Nella sua semplicità si tratta di un risultato straordinario, che ci obbliga a riconsiderare la storia naturale di come e in quale misura gli esseri viventi siano in grado di cogliere la trama delle relazioni causali nel mondo.
Due domande sorgono immediate. La prima è quali altri animali potrebbero mostrare abilità simili, e quali aspetti del loro comportamento in ambiente naturale se ne avvantaggerebbero. I corvi della Nuova Caledonia sono abili costruttori di strumenti – in particolare, arpioni e uncini ottenuti lavorando con becco e zampe certi tipi di foglie e fuscelli – che usano per estrarre le loro prede dalle fenditure e dagli incavi dei tronchi e dei rami degli alberi. Circostanze, tutte queste, che hanno però poco a che vedere con una valutazione del peso. Più interessante è il fatto che molte specie di uccelli utilizzino in natura il peso come indicatore del fatto che certi frutti, come le noci, possano essere pieni o vuoti del loro gheriglio.

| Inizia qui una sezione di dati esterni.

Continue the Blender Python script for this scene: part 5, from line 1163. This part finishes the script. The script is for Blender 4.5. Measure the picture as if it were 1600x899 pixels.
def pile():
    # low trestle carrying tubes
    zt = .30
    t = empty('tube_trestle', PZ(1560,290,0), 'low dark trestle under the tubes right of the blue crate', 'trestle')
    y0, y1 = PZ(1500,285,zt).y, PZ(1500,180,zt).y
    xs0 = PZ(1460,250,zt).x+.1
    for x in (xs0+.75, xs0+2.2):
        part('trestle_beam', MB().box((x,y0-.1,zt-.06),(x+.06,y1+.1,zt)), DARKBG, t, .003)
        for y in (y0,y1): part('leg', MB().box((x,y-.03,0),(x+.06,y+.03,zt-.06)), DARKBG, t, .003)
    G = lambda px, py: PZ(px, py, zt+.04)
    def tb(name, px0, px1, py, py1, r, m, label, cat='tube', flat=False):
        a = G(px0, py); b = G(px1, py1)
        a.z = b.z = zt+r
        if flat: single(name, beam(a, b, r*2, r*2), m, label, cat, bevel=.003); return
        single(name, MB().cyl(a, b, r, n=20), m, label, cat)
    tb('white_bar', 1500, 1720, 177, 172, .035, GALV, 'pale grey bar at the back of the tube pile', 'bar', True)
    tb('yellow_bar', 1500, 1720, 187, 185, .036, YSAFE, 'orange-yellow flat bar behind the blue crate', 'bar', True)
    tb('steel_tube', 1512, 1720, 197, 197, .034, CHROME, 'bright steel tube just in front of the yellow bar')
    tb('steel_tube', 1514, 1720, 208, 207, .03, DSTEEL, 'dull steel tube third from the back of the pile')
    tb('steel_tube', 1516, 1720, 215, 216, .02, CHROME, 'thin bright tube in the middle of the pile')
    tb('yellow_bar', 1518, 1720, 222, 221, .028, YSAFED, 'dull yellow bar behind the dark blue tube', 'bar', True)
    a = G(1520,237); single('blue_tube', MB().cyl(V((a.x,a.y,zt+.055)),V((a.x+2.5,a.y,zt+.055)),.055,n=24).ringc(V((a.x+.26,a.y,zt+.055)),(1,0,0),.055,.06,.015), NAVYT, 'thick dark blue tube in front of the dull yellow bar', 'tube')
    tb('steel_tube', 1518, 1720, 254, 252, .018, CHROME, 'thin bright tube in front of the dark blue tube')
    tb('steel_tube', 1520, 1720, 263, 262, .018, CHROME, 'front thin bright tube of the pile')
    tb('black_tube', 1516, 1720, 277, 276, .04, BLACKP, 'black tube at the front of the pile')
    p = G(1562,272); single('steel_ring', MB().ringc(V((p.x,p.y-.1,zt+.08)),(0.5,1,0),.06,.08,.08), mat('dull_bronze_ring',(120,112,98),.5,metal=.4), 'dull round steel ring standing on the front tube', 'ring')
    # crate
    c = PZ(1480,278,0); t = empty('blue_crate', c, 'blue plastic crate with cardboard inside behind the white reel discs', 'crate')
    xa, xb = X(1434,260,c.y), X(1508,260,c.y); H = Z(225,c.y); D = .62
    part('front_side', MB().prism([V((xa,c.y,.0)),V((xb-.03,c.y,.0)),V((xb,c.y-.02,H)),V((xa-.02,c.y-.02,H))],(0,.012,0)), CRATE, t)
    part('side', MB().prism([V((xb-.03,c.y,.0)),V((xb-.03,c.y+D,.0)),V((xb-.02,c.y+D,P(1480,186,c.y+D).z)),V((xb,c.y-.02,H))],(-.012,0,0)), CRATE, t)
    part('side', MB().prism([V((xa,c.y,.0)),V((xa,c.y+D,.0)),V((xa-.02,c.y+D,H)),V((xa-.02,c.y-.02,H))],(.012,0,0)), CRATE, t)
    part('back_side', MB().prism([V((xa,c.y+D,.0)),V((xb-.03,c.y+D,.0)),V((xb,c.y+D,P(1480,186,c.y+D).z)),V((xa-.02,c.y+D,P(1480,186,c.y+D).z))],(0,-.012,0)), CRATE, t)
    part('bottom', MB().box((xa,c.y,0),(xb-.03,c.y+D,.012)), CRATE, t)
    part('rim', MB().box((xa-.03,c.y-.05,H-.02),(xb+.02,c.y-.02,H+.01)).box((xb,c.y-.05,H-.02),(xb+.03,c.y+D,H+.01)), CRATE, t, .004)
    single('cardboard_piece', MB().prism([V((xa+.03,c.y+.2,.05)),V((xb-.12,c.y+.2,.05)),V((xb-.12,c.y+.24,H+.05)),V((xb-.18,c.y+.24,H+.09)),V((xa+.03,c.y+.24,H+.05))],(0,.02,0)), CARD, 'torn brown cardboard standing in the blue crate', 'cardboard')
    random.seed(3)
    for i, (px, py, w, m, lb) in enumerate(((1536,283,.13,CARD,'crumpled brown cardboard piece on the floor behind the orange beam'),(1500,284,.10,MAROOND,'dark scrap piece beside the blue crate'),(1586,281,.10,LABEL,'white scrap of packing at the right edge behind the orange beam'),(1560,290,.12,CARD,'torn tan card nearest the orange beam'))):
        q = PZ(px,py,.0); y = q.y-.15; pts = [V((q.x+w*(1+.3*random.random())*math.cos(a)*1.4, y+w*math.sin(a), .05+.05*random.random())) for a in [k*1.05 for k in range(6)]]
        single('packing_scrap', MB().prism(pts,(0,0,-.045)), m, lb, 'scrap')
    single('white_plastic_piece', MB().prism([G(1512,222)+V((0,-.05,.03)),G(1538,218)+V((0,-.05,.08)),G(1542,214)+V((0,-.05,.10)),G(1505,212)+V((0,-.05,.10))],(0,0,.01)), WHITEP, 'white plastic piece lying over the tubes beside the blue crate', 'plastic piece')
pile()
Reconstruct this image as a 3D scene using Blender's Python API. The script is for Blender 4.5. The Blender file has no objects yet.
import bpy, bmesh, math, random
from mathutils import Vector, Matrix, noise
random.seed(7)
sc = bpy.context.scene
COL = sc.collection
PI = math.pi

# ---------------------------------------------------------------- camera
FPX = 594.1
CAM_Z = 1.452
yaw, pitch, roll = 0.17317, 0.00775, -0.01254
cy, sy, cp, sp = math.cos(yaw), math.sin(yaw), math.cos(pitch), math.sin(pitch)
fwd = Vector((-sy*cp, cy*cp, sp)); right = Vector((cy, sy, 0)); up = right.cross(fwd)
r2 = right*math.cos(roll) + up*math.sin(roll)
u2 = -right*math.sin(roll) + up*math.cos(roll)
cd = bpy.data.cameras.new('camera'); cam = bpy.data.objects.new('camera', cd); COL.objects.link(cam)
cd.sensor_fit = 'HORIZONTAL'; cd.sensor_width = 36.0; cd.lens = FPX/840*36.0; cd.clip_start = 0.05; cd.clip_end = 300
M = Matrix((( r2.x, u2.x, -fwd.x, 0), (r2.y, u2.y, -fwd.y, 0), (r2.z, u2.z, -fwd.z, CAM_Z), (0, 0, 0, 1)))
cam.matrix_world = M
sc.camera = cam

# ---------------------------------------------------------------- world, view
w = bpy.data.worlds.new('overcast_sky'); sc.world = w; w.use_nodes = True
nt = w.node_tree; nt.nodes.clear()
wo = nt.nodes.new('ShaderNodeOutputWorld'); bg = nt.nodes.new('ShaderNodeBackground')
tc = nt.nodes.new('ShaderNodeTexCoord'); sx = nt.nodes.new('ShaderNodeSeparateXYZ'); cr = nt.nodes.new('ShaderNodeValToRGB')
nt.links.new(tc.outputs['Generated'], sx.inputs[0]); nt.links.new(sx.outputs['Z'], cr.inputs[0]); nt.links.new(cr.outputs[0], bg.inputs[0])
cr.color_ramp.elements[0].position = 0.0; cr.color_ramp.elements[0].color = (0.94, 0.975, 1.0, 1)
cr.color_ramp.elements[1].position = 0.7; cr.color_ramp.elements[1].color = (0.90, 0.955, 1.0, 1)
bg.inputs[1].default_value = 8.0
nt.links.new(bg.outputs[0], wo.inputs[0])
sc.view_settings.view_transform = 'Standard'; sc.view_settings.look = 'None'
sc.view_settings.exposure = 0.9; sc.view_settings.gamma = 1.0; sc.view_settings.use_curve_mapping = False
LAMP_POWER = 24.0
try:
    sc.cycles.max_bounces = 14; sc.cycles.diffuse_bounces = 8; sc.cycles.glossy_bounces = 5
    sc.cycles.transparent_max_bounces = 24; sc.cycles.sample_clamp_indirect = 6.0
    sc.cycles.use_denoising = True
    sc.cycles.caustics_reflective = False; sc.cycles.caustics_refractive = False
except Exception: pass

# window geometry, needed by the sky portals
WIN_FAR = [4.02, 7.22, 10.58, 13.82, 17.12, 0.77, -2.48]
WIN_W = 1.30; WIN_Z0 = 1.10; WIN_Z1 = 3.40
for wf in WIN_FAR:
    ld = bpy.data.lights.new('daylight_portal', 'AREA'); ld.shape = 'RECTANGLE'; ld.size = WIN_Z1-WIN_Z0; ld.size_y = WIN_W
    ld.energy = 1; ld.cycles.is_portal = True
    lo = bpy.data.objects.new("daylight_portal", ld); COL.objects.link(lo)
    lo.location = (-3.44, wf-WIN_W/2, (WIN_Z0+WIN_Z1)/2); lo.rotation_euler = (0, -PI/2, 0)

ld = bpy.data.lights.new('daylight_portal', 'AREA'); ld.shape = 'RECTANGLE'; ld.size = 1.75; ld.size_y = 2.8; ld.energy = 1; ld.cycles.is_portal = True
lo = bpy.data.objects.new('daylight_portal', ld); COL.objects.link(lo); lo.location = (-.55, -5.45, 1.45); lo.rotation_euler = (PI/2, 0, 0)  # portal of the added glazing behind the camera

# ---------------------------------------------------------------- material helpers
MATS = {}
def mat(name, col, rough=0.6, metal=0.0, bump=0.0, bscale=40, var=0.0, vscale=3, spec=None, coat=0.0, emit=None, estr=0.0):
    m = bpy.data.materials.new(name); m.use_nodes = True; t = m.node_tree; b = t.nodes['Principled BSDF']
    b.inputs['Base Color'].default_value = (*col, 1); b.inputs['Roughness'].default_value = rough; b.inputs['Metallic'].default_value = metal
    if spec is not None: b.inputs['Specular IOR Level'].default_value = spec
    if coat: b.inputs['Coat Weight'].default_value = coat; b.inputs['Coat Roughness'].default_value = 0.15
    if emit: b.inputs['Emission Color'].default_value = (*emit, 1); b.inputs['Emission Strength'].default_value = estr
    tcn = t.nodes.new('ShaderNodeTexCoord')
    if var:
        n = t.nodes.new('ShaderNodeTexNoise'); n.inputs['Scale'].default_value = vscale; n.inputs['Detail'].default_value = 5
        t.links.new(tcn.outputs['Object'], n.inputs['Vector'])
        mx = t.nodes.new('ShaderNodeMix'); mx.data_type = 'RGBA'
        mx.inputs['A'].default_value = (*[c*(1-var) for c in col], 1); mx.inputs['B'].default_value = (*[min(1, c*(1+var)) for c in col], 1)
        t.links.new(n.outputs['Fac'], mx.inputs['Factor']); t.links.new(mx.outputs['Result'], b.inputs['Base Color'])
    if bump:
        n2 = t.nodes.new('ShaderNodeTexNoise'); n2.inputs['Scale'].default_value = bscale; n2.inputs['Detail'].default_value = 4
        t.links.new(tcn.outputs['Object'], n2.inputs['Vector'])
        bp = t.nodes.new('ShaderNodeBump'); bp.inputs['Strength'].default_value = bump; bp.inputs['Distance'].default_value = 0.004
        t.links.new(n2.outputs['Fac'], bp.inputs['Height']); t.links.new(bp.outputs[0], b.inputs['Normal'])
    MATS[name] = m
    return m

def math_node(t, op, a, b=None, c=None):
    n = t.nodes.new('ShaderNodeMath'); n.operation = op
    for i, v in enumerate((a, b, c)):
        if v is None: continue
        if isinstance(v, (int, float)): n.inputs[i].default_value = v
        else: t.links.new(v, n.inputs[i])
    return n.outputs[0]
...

La seconda domanda è se realmente i corvi giungano qui a un autentico concetto di peso. Una possibilità alternativa che io intravedo è che siamo in presenza di una sua intuizione implicita e puramente percettiva, che potrebbe essere veicolata da quel genere di proprietà che noi cogliamo negli oggetti e che il celebre psicologo della percezione James J. Gibson aveva indicato con il termine di affordance. Le affordance, secondo Gibson, sono delle potenzialità di azione che vengono suscitate alla vista di un oggetto. Sono, per così dire, le azioni che un oggetto ti invita a compiere su di esso. L’affordance di una sedia è il suo invito a sedersi su di essa, quella di una manopola o di una maniglia è il suo invito a girarla. I corvi potrebbero perciò cogliere l’affordance della «spostabilità» di certi oggetti. Un precursore percettivo della piena nozione concettuale del peso di un oggetto.